● What is asked: Print the listing below from its opening line through the line holding "tag(st, 'pale dry", both ends included.

● Dataset excerpt:
▼▼▼
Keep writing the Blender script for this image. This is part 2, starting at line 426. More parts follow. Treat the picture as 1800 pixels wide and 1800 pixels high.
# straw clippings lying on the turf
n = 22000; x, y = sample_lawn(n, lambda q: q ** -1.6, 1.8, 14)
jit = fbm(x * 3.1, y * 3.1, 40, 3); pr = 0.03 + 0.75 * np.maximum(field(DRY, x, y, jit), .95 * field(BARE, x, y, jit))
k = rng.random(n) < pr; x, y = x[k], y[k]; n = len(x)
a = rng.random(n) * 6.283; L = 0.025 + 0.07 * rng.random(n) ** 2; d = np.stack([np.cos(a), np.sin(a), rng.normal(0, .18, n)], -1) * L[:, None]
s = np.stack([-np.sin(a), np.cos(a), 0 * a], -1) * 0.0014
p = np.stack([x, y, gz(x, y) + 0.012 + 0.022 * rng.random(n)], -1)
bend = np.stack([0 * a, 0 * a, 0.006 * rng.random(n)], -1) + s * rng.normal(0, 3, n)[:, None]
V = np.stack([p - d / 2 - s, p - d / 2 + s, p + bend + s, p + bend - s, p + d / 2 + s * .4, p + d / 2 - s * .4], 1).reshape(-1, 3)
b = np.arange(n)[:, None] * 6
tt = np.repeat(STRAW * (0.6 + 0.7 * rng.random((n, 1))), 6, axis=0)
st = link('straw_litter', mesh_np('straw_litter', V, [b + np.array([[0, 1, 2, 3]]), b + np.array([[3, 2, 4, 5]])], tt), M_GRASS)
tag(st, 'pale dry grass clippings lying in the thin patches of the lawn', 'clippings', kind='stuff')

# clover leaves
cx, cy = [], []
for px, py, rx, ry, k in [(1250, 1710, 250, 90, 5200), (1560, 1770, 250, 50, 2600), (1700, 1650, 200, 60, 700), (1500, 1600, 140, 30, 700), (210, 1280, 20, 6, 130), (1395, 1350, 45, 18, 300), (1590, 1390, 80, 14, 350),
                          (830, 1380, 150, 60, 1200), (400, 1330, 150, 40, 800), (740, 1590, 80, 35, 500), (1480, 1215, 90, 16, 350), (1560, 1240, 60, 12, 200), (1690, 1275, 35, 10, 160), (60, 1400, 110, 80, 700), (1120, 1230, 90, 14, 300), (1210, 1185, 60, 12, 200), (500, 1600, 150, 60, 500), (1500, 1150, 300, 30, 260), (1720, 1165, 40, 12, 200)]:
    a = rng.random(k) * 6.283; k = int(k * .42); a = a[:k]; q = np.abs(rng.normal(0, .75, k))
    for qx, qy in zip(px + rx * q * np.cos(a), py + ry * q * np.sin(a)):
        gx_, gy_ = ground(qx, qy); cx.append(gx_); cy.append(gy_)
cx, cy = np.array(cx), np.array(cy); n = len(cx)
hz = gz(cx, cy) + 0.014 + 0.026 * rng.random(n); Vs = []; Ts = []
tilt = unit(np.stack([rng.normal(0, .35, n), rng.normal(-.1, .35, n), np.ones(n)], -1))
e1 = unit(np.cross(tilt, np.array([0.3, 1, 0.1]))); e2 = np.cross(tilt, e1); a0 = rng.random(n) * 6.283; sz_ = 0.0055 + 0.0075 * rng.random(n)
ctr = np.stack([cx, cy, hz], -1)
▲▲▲
● Solved problem:
Keep writing the Blender script for this image. This is part 2, starting at line 426. More parts follow. Treat the picture as 1800 pixels wide and 1800 pixels high.
# straw clippings lying on the turf
n = 22000; x, y = sample_lawn(n, lambda q: q ** -1.6, 1.8, 14)
jit = fbm(x * 3.1, y * 3.1, 40, 3); pr = 0.03 + 0.75 * np.maximum(field(DRY, x, y, jit), .95 * field(BARE, x, y, jit))
k = rng.random(n) < pr; x, y = x[k], y[k]; n = len(x)
a = rng.random(n) * 6.283; L = 0.025 + 0.07 * rng.random(n) ** 2; d = np.stack([np.cos(a), np.sin(a), rng.normal(0, .18, n)], -1) * L[:, None]
s = np.stack([-np.sin(a), np.cos(a), 0 * a], -1) * 0.0014
p = np.stack([x, y, gz(x, y) + 0.012 + 0.022 * rng.random(n)], -1)
bend = np.stack([0 * a, 0 * a, 0.006 * rng.random(n)], -1) + s * rng.normal(0, 3, n)[:, None]
V = np.stack([p - d / 2 - s, p - d / 2 + s, p + bend + s, p + bend - s, p + d / 2 + s * .4, p + d / 2 - s * .4], 1).reshape(-1, 3)
b = np.arange(n)[:, None] * 6
tt = np.repeat(STRAW * (0.6 + 0.7 * rng.random((n, 1))), 6, axis=0)
st = link('straw_litter', mesh_np('straw_litter', V, [b + np.array([[0, 1, 2, 3]]), b + np.array([[3, 2, 4, 5]])], tt), M_GRASS)
tag(st, 'pale dry grass clippings lying in the thin patches of the lawn', 'clippings', kind='stuff')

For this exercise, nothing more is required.